◆ Required work:
Which lines hold the word "script"? Copy each of them.

↓

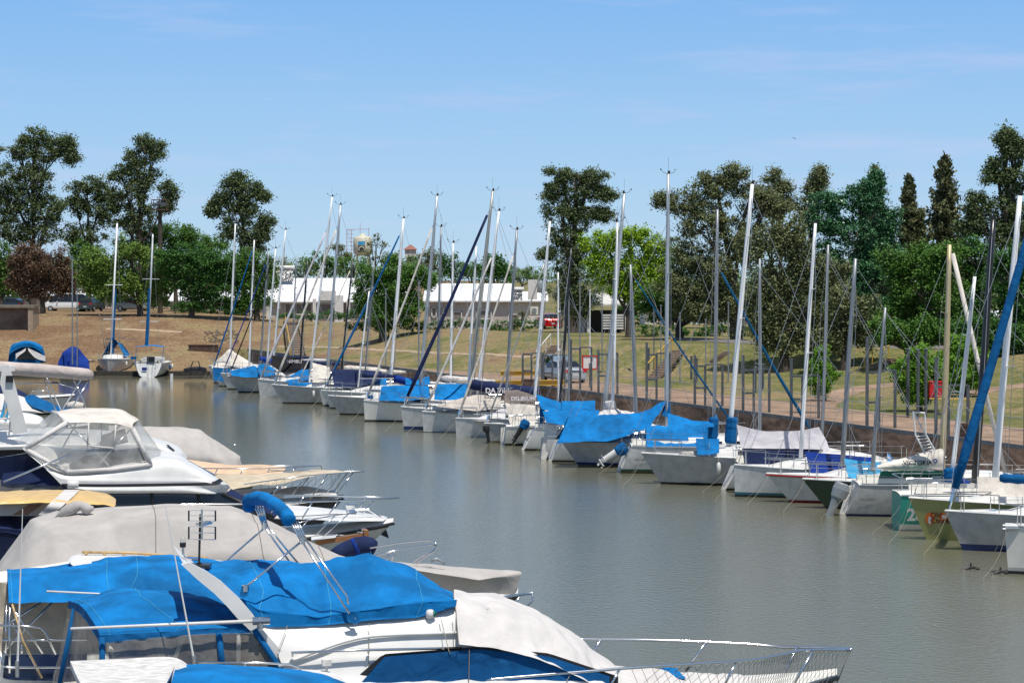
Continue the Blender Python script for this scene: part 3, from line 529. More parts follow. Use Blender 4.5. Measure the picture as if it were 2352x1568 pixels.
def opening(root, name, u0, v0, u1, v1, Y, m=SHUT, frame=True):
    b = MB(); wbox(b, u0, v0, u1, v1, Y-.06, .05); o = loc(b.build(name, m, root), root)
    if frame:
        b = MB(); A = pY(u0, v0, Y); B_ = pY(u1, v1, Y)
        for (a, c) in (((A.x, A.z), (B_.x, A.z)), ((A.x, B_.z), (B_.x, B_.z)), ((A.x, A.z), (A.x, B_.z)), ((B_.x, A.z), (B_.x, B_.z))): b.box(((a[0]+c[0])/2, Y-.1, (a[1]+c[1])/2), (abs(a[0]-c[0])+.1, .08, abs(a[1]-c[1])+.1))
        f = b.build('frame', WALLW, o)
    return o
def loc2(f): return f
h = house('white_roofed_house', 'long low house with bright white roof left of the big leafy tree', 246, 612, 930, 641, 692, 742, 12, WALLP)
for u in (615, 722, 775, 800): b = MB(); wbox(b, u-4, 686, u+4, 742, 245.3, .5); loc(b.build('porch_column', WALLW, h), h)
b = MB(); wbox(b, 733, 668, 770, 690, 245.2, 1.5); loc(b.build('parapet', WALLW, h), h); b = MB(); wbox(b, 768, 678, 788, 744, 244.8, .7); loc(b.build('porch_column', WALLW, h), h)
for u0, u1 in ((655, 716), (730, 762)): opening(h, 'shutter', u0, 697, u1, 722, 246)
opening(h, 'window', 806, 700, 838, 722, 246)
h = house('gabled_house', 'pinkish gabled house with bright white roof right of the leafy tree', 214, 982, 1166, 654, 690, 752, 9, WALLP)
for u0, u1, v0, v1 in ((992, 1002, 706, 728), (1008, 1018, 704, 736), (1094, 1128, 712, 732), (1040, 1060, 716, 736)): opening(h, 'window', u0, v0, u1, v1, 214)
h = house('side_house', 'narrow white roofed building behind the small palm', 226, 1160, 1250, 672, 690, 752, 7, WALLW)
opening(h, 'window', 1168, 722, 1190, 740, 226)
h = house('pale_house', 'pale wall house half hidden behind the dark green layered tree', 268, 395, 616, 668, 690, 735, 10, WALLW)
opening(h, 'window', 470, 698, 520, 712, 268); opening(h, 'window', 548, 698, 575, 712, 268)
h = house('left_house', 'long white building behind the cars at the far left', 292, -60, 400, 664, 678, 712, 9, WALLW)
for u in (20, 150, 210, 262, 310, 360): opening(h, 'window', u, 688, u+26, 706, 292)
h = house('park_house', 'white low building behind the trees right of the lime coloured tree', 232, 1480, 1800, 690, 706, 770, 9, WALLW)
for u in (1510, 1560, 1620, 1690, 1740): opening(h, 'window', u, 724, u+26, 750, 232)
h = house('far_park_house', 'pale building glimpsed under the trees at far right', 220, 1900, 2400, 716, 728, 790, 9, WALLW)
for u in (1960, 2030, 2120, 2210, 2290): opening(h, 'window', u, 744, u+30, 770, 220)
# boat shed
s0 = empty('boat_shed', pY(1390, 770, 200)); tag(s0, 'open fronted shed with worn white roof behind the mooring frames', 'shed')
b = MB(); A = pY(1322, 702, 196); B_ = pY(1448, 702, 196); b.prism([A, B_, B_+Vector((0, 6, .9)), A+Vector((0, 6, .9))], (0, 0, .15)); loc(b.build('roof', mat('worn white roof', (.62, .60, .56), rough=.8, var=.35, vs=2), s0), s0)
for u in (1326, 1352, 1440): b = MB(); wbox(b, u-4, 705, u+4, 775, 196.2, .4); loc(b.build('post', WALLW, s0), s0)
b = MB(); wbox(b, 1322, 704, 1345, 775, 198, 3); loc(b.build('side_wall', WALLW, s0), s0)
b = MB(); wbox(b, 1345, 712, 1446, 775, 202, .2); loc(b.build('back_wall', mat('shed dark', (.05, .045, .04), rough=.9), s0), s0)
b = MB()
for i in range(6): wbox(b, 1385, 722+i*6, 1432, 725.5+i*6, 195.6, .06)
loc(b.build('louvre_panel', OLDW, s0), s0)
def solar(label, u0, u1, v0, v1, Y):
    r = empty('solar_water_heater', pY((u0+u1)/2, v1, Y)); tag(r, label, 'solar heater')
    b = MB(); A, B_, C, D = pY(u0, v1, Y), pY(u1, v1, Y), pY(u1, v0+4, Y+1.2), pY(u0, v0+4, Y+1.2); b.prism([A, B_, C, D], (0, .05, .08)); loc(b.build('panel', FOIL, r), r)
    b = MB(); P = pY(u0-3, v0+3, Y+1.1); Q = pY(u1+3, v0+3, Y+1.1); b.tube([P, Q], .22, 10); loc(b.build('tank', WHITE, r, True), r)
solar('black solar heater with white tank above the left house roof', 634, 674, 611, 646, 250)
solar('left solar heater with white tank on the gabled house', 1046, 1102, 656, 674, 220)
solar('middle solar heater with white tank on the gabled house', 1108, 1156, 658, 678, 220.5)
solar('right silvery solar heater beside the gable end', 1160, 1200, 661, 690, 220)
r = empty('water_cistern', pY(1225, 690, 222)); tag(r, 'white box and dark cylinder cistern on a roof stand', 'cistern')
b = MB(); wbox(b, 1213, 642, 1234, 688, 222, 1.2); loc(b.build('box', WALLW, r), r); P = pY(1240, 672, 222.5); b = MB().lathe((P.x, P.y, P.z), [(.3, 0), (.33, .05), (.33, 1.0), (.25, 1.08)], 14); loc(b.build('cylinder', OUTG, r, True), r)
r = empty('air_conditioner', pY(1225, 720, 221)); tag(r, 'white wall mounted air conditioner under the cistern', 'air conditioner')
b = MB(); wbox(b, 1218, 704, 1236, 722, 221, .5); loc(b.build('casing', WHITE2, r), r); P = pY(1227, 713, 220.95); b = MB().tube([P, P+Vector((0, -.04, 0))], .24, 16); loc(b.build('fan_grille', OUTG, r), r)
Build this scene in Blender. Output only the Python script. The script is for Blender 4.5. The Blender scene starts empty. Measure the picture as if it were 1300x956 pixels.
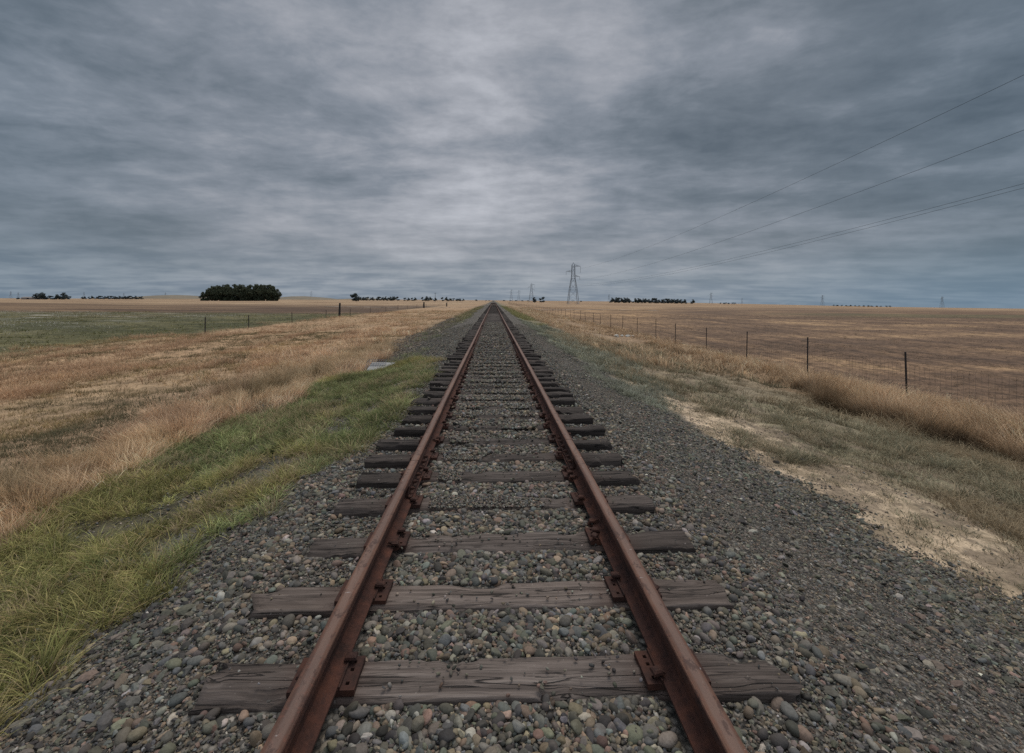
import bpy, math, random
import numpy as np
from mathutils import Matrix, Vector

random.seed(11)
RNG = np.random.default_rng(11)
C = bpy.context.scene.collection
R = math.radians

# ------------------------------------------------------------------ camera
F_PX, W_PX, H_PX = 578.0, 1300.0, 956.0
CX, CY = 650.0, 381.4                      # principal point in photo pixels
YAW, ROLL = R(-2.34), R(0.47)
CAM = np.array([-0.05, 0.0, 1.64])
Mcam = Matrix.Rotation(YAW, 3, 'Z') @ Matrix.Rotation(R(90), 3, 'X') @ Matrix.Rotation(ROLL, 3, 'Z')
cd = bpy.data.cameras.new('camera')
cam = bpy.data.objects.new('camera', cd)
C.objects.link(cam)
cam.matrix_world = Matrix.Translation(Vector(CAM)) @ Mcam.to_4x4()
cd.sensor_width = 36.0
cd.lens = 36.0 * F_PX / W_PX
cd.shift_y = -(H_PX / 2 - CY) / W_PX
cd.clip_end = 20000
cd.clip_start = 0.05
bpy.context.scene.camera = cam


def ray(px, py):
    v = Mcam @ Vector(((px - CX) / F_PX, (CY - py) / F_PX, -1.0))
    return np.array(v)


def at(px, py, Y):
    """world point on the ray of a photo pixel at distance Y along the track"""
    d = ray(px, py)
    return CAM + d * (Y / d[1])


# ------------------------------------------------------------------ numpy noise
def _hash(ix, iy, s):
    n = (ix.astype(np.int64) * 374761393 + iy.astype(np.int64) * 668265263 + s * 974634611) & 0xFFFFFFFF
    n = ((n ^ (n >> 13)) * 1274126177) & 0xFFFFFFFF
    return ((n ^ (n >> 16)) & 0xFFFF) / 65535.0


def vnoise(x, y, s=0):
    x = np.asarray(x, float); y = np.asarray(y, float)
    ix = np.floor(x); iy = np.floor(y)
    fx = x - ix; fy = y - iy
    fx = fx * fx * (3 - 2 * fx); fy = fy * fy * (3 - 2 * fy)
    a = _hash(ix, iy, s); b = _hash(ix + 1, iy, s); c = _hash(ix, iy + 1, s); d = _hash(ix + 1, iy + 1, s)
    return (a * (1 - fx) + b * fx) * (1 - fy) + (c * (1 - fx) + d * fx) * fy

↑

◆ Answer to this task:
Continue the Blender Python script for this scene: part 3, from line 529. More parts follow. Use Blender 4.5. Measure the picture as if it were 2352x1568 pixels.
Build this scene in Blender. Output only the Python script. The script is for Blender 4.5. The Blender scene starts empty. Measure the picture as if it were 1300x956 pixels.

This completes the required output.